(Excerpts)
It is inadequate to categorise Jay O'Callahan as simply a storyteller.
As his one-man show, Points of View, made clear, he is not so
much a narrator of tales as a major experience.
His programme at the Comedy Playhouse last night was certainly
far from the lighthearted tale-telling that I was expecting -
as far as he himself was from a facile narrator. The urgency of
his speech, the acting out of his characters, the appropriate
accents and vocal sound effects, the unexpected comic touches,
were part of a fascinating and very telling programme indeed.
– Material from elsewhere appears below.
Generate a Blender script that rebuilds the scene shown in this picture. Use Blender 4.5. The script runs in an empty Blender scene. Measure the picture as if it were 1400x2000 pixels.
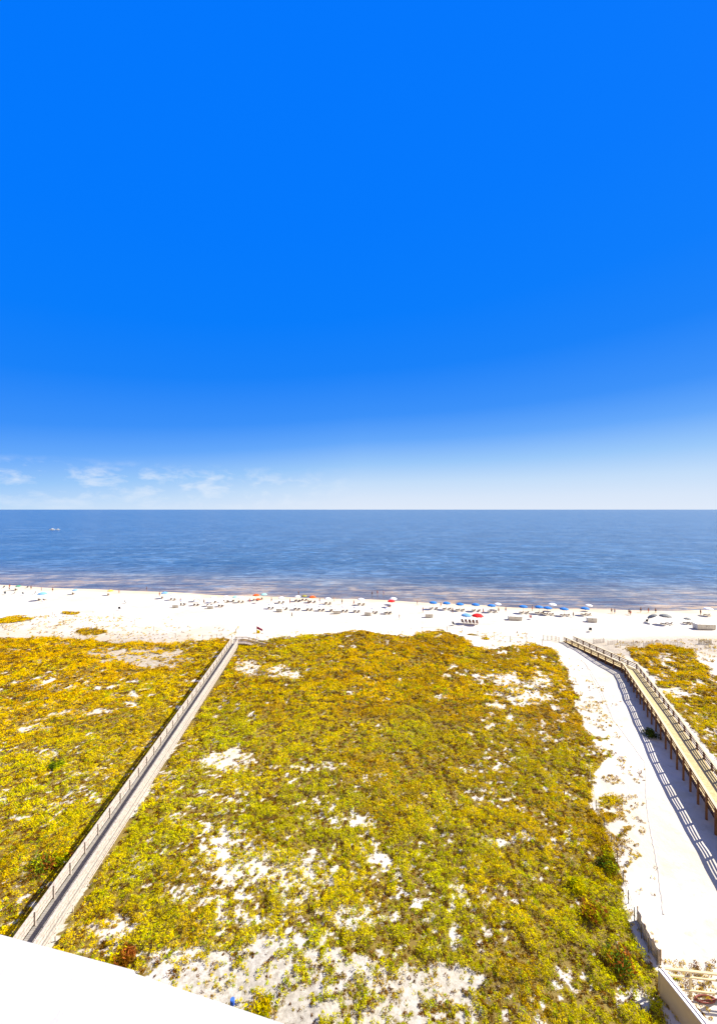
import bpy, bmesh, math, random
import numpy as np
from mathutils import Vector, Matrix, Quaternion
random.seed(7); RNG = np.random.default_rng(11)
S = bpy.context.scene
R = math.radians
# ------------------------------------------------------------------ camera
H = 34.0            # camera height above the dune ground
F = 800.0           # focal length in photo pixels (photo 1400 wide)
HZ = 995.0
cam = bpy.data.cameras.new('camera'); camo = bpy.data.objects.new('camera', cam); S.collection.objects.link(camo)
cam.sensor_fit = 'HORIZONTAL'; cam.sensor_width = 36; cam.lens = 36*F/1400
cam.clip_start = 0.05; cam.clip_end = 200000
camo.location = (0, 0, H); camo.rotation_euler = (R(90)-math.atan(5/F), 0, 0)
S.camera = camo
# ------------------------------------------------------------------ exposure, world, sun
EXPO = 1.5
vs = S.view_settings; vs.view_transform = 'Standard'; vs.look = 'None'; vs.exposure = EXPO; vs.gamma = 1; vs.use_curve_mapping = False
SD = Vector((1.1, 0.35, 1.0)).normalized()          # towards the sun
EL = math.asin(SD.z); AZ = math.atan2(SD.x, SD.y)
W = bpy.data.worlds.new('World'); S.world = W; W.use_nodes = True
nt = W.node_tree; nt.nodes.clear()
def N(tree, typ, **kw):
    n = tree.nodes.new(typ)
    for k, v in kw.items():
        if k.startswith('_'): setattr(n, k[1:], v)
        else: n.inputs[int(k[1:]) if (k[0] == 'i' and k[1:].isdigit()) else k].default_value = v
    return n
def math_(tree, op, a, b=None, c=None, clamp=False):
    n = tree.nodes.new('ShaderNodeMath'); n.operation = op; n.use_clamp = clamp
    for i, v in enumerate((a, b, c)):
        if v is None: continue
        if isinstance(v, (int, float)): n.inputs[i].default_value = v
        else: tree.links.new(v, n.inputs[i])
    return n.outputs[0]
def ramp(tree, fac, stops, interp='LINEAR'):
    n = tree.nodes.new('ShaderNodeValToRGB'); cr = n.color_ramp; cr.interpolation = interp
    while len(cr.elements) < len(stops): cr.elements.new(0.5)
    for e, (p, c) in zip(cr.elements, stops):
        e.position = p; e.color = (c[0], c[1], c[2], 1) if not isinstance(c, (int, float)) else (c, c, c, 1)
    tree.links.new(fac, n.inputs[0]); return n.outputs[0]
def mixc(tree, fac, a, b, mode='MIX'):
    n = tree.nodes.new('ShaderNodeMix'); n.data_type = 'RGBA'; n.blend_type = mode
    for s, v in ((n.inputs[0], fac), (n.inputs[6], a), (n.inputs[7], b)):
        if isinstance(v, (int, float)): s.default_value = v
        elif isinstance(v, tuple): s.default_value = (v[0], v[1], v[2], 1)
        else: tree.links.new(v, s)
    return n.outputs[2]
tc = N(nt, 'ShaderNodeTexCoord'); sx = N(nt, 'ShaderNodeSeparateXYZ'); nt.links.new(tc.outputs['Generated'], sx.inputs[0])
dz = sx.outputs[2]; dx = sx.outputs[0]; dy = sx.outputs[1]
left = math_(nt, 'MAXIMUM', math_(nt, 'MULTIPLY', dx, -1.0), 0.0)
right = math_(nt, 'MAXIMUM', dx, 0.0)
zz = math_(nt, 'ADD', math_(nt, 'MULTIPLY', math_(nt, 'MAXIMUM', dz, 0.0), math_(nt, 'SUBTRACT', 1.08, math_(nt, 'MULTIPLY', right, .15))), math_(nt, 'MULTIPLY', left, 0.105))
sky = ramp(nt, zz, [(0, (.76, .84, .97)), (.03, (.70, .81, .97)), (.07, (.56, .74, .97)), (.118, (.33, .59, .97)), (.178, (.13, .40, .98)),
                    (.24, (.045, .29, .97)), (.346, (.008, .225, .97)), (.46, (.001, .205, .99)), (.62, (0, .192, 1)), (1, (0, .18, 1))])
cv = N(nt, 'ShaderNodeCombineXYZ')
nt.links.new(math_(nt, 'MULTIPLY', dx, 16.0), cv.inputs[0]); nt.links.new(math_(nt, 'MULTIPLY', dz, 34.0), cv.inputs[2])
cn = N(nt, 'ShaderNodeTexNoise', Scale=1.0, Detail=7.0, Roughness=.62, Distortion=.25); nt.links.new(cv.outputs[0], cn.inputs['Vector'])
cl = ramp(nt, cn.outputs[0], [(.48, 0), (.66, 1)])
mz = ramp(nt, dz, [(0, .25), (.03, .6), (.070, .8), (.105, 0)])
mx = ramp(nt, math_(nt, 'ADD', dx, 1.0), [(.2, 1), (.72, .9), (.98, .25), (1, 0)])
mf = ramp(nt, dy, [(.2, 0), (.5, 1)])
clf = math_(nt, 'MULTIPLY', math_(nt, 'MULTIPLY', math_(nt, 'MULTIPLY', cl, mz), math_(nt, 'MULTIPLY', mx, mf)), .75)
sky = mixc(nt, clf, sky, (.85, .91, 1.0))
# unseen sky behind the balcony: pale warm fill added to take blue from shadows
back = ramp(nt, math_(nt, 'ADD', math_(nt, 'MULTIPLY', dy, .5), .5), [(.18, 1), (.55, 0)])
sky = mixc(nt, back, sky, (1.15, 1.0, .90))
nish = N(nt, 'ShaderNodeTexSky'); nish.sky_type = 'NISHITA'; nish.sun_disc = False
nish.sun_elevation = EL; nish.sun_rotation = AZ; nish.altitude = 30; nish.dust_density = .6; nish.ozone_density = 3
nb = N(nt, 'ShaderNodeBackground', Strength=.0005); nt.links.new(nish.outputs[0], nb.inputs[0])
bg = N(nt, 'ShaderNodeBackground', Strength=2**-EXPO*.98); nt.links.new(sky, bg.inputs[0])
ads = N(nt, 'ShaderNodeAddShader'); nt.links.new(bg.outputs[0], ads.inputs[0]); nt.links.new(nb.outputs[0], ads.inputs[1])
wo = N(nt, 'ShaderNodeOutputWorld'); nt.links.new(ads.outputs[0], wo.inputs[0])
sl = bpy.data.lights.new('sun', 'SUN'); sl.energy = 5.0; sl.angle = R(.5); sl.color = (1, .95, .86)
so = bpy.data.objects.new('sun', sl); S.collection.objects.link(so); so.rotation_euler = SD.to_track_quat('Z', 'Y').to_euler()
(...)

Mr. O'Callahan achieved the almost impossible in the way of
audience concentration.
The real meat of the evening was the telling, in the first person,
of Richard Wheeler's journey of four months in a kayak, as he
followed the path of the now extinct Great Auk (The Spirit
of the Great Auk). He had the gift of making the scenes and
events he described graphically real and personal, and always
spiced with the unexpected, not to mention danger - so that the
listener had the sensation of suffering with the teller...his
account of the deliberate extinction of the Great Auk and the
dangers of over-fishing were both dramatic and most uncomfortably
convincing.
Mr. O'Callahan, I believe, came to Hastings from an annual Storytellers'
Festival in Masterton. He must have been a major drawcard there:
certainly the full house at the Playhouse spoke for itself. It
is a pity that it was a one-night stand only.